4. Stage 6 (karton-driver-ranking) applies semantic detection rules to the decompiled diff and scores each finding based on the detected pattern, the proximity to user input, and the severity of the vulnerability class.

5. Stages 7-8 (karton-driver-report, autopiff-alerter) generate structured reports and send Telegram alerts for high-scoring findings that likely represent exploitable security fixes.

Rule Mapping

AutoPiff's semantic rules map directly to KernelSight vulnerability classes and patch patterns. The complete mapping is maintained in index/autopiff_rule_map.yaml.

AutoPiff Category	KernelSight Technique	What the Rule Detects
bounds_check	Buffer Overflow	Added length/size validation before memory operations
lifetime_fix	Use-After-Free	Reference counting changes, free-path modifications
user_boundary_check	Arbitrary R/W Primitives	ProbeForRead/ProbeForWrite additions, user buffer capture
int_overflow	Integer Overflow	Safe integer arithmetic additions, overflow checks
race_condition	Race Conditions	Lock acquisitions, interlocked operations, synchronization
type_confusion	Type Confusion	Type field validation, object signature checks
authorization	Logic Bugs	Access control additions, privilege checks
info_disclosure	Uninitialized Memory	Buffer zeroing, pointer scrubbing
ioctl_hardening	IOCTL Handlers	SDDL changes, device ACL modifications
mdl_handling	MDL Mapping	MDL flag validation, mapping permission changes

Connection to KernelSight

All 28 CVE case studies in KernelSight were bootstrapped from AutoPiff's validation corpus. Each case study includes the vulnerable and fixed builds with KB numbers, the expected detection rules and categories, and the function patterns where AutoPiff identified the patch. This means the case studies serve double duty: they document the vulnerability for researchers and validate AutoPiff's detection accuracy for the pipeline.
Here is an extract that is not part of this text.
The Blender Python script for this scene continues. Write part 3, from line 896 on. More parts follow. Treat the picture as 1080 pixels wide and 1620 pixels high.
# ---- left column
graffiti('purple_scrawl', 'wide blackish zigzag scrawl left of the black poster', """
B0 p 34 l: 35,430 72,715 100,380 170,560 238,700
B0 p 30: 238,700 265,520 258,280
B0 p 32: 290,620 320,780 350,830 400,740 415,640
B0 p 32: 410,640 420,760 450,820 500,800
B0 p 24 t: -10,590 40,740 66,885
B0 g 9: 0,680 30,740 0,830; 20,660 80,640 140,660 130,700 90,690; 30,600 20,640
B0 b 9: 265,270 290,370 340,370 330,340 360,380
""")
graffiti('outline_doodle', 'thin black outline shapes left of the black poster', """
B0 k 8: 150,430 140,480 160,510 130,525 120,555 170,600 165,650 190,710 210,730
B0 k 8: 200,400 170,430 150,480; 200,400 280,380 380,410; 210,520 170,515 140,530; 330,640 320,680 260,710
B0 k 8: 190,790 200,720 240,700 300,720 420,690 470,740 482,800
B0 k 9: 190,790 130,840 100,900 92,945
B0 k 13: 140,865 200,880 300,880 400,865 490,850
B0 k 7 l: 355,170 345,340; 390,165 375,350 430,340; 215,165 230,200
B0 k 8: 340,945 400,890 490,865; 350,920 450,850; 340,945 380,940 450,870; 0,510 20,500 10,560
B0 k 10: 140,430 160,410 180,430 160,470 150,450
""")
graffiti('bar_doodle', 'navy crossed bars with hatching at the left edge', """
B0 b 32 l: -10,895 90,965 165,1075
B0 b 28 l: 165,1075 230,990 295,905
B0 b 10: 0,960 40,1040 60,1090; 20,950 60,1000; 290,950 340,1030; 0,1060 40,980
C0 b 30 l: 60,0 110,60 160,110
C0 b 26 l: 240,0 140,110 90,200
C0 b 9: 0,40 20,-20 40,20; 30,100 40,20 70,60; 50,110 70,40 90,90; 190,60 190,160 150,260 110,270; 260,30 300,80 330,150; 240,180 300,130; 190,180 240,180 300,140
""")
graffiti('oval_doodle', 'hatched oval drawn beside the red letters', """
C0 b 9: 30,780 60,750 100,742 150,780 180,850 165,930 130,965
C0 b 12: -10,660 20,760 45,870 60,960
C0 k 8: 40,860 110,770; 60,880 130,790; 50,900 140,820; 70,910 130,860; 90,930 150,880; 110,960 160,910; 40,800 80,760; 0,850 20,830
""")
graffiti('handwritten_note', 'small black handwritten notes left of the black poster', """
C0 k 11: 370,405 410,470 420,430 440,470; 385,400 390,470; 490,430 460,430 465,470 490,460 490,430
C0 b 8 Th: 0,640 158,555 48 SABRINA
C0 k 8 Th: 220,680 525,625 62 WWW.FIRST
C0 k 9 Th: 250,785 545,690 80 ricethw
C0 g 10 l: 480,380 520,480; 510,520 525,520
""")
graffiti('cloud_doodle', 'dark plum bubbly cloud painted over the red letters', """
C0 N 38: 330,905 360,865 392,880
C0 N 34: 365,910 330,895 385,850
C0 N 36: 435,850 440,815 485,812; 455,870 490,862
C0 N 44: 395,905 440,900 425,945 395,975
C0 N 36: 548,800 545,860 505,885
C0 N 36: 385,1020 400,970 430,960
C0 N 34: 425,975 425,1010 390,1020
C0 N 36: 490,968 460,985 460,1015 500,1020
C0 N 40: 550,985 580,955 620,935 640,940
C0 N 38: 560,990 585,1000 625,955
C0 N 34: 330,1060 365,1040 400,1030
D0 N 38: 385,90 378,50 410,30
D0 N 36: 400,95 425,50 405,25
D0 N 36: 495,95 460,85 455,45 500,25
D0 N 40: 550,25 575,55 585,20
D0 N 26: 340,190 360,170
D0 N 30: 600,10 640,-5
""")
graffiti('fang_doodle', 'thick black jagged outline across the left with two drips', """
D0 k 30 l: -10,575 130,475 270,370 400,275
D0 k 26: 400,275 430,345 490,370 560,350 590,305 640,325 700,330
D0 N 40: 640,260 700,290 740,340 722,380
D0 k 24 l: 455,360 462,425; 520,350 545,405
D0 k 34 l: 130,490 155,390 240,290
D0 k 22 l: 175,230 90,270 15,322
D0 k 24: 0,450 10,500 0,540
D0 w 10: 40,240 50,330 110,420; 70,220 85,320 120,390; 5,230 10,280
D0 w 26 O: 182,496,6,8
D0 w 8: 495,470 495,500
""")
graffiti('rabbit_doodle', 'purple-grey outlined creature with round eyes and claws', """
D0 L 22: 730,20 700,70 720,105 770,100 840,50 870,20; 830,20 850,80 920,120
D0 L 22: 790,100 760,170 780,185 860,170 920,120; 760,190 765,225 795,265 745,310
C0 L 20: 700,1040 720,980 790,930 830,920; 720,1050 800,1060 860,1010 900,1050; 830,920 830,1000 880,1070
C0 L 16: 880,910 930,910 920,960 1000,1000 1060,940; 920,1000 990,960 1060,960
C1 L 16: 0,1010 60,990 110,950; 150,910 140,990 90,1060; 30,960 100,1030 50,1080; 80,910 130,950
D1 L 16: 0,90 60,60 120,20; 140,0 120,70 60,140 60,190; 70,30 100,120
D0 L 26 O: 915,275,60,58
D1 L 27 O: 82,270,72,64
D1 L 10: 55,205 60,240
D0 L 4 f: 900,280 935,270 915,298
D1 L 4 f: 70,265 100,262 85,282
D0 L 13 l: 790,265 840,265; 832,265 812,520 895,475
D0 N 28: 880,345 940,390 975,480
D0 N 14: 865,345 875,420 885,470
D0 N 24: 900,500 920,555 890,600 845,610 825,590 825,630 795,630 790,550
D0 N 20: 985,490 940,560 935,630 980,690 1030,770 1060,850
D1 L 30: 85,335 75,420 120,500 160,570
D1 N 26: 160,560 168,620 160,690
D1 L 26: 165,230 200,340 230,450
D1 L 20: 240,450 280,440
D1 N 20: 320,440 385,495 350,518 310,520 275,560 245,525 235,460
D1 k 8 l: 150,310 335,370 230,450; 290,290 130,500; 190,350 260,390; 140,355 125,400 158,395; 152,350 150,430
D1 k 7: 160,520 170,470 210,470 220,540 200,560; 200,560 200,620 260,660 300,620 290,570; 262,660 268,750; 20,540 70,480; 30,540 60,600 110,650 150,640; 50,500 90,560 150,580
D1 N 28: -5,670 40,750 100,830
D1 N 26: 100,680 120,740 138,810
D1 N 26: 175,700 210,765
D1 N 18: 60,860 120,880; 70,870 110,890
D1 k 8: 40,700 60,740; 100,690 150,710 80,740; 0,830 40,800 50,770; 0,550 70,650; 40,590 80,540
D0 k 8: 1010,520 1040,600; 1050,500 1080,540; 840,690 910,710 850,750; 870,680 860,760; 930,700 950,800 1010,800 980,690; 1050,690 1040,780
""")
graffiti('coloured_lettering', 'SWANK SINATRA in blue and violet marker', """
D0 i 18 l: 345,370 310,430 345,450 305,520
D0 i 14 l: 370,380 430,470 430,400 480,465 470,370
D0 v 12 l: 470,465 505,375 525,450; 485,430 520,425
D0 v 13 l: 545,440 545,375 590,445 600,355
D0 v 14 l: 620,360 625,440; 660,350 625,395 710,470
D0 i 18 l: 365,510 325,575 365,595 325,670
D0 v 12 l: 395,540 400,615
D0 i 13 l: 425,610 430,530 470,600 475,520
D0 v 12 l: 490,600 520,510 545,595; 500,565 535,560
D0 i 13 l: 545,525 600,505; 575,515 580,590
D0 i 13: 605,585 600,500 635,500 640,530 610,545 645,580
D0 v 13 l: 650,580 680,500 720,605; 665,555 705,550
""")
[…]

When AutoPiff processes a new Patch Tuesday, its findings cross-reference against the KernelSight taxonomy. A bounds_check detection on clfs.sys maps to the buffer overflow vulnerability class, the pool overflow primitive, and the file format corruption exploit chain pattern (archetype A from Exploit Chain Patterns). This mapping turns a raw binary diff into a structured assessment of the vulnerability's exploitation potential.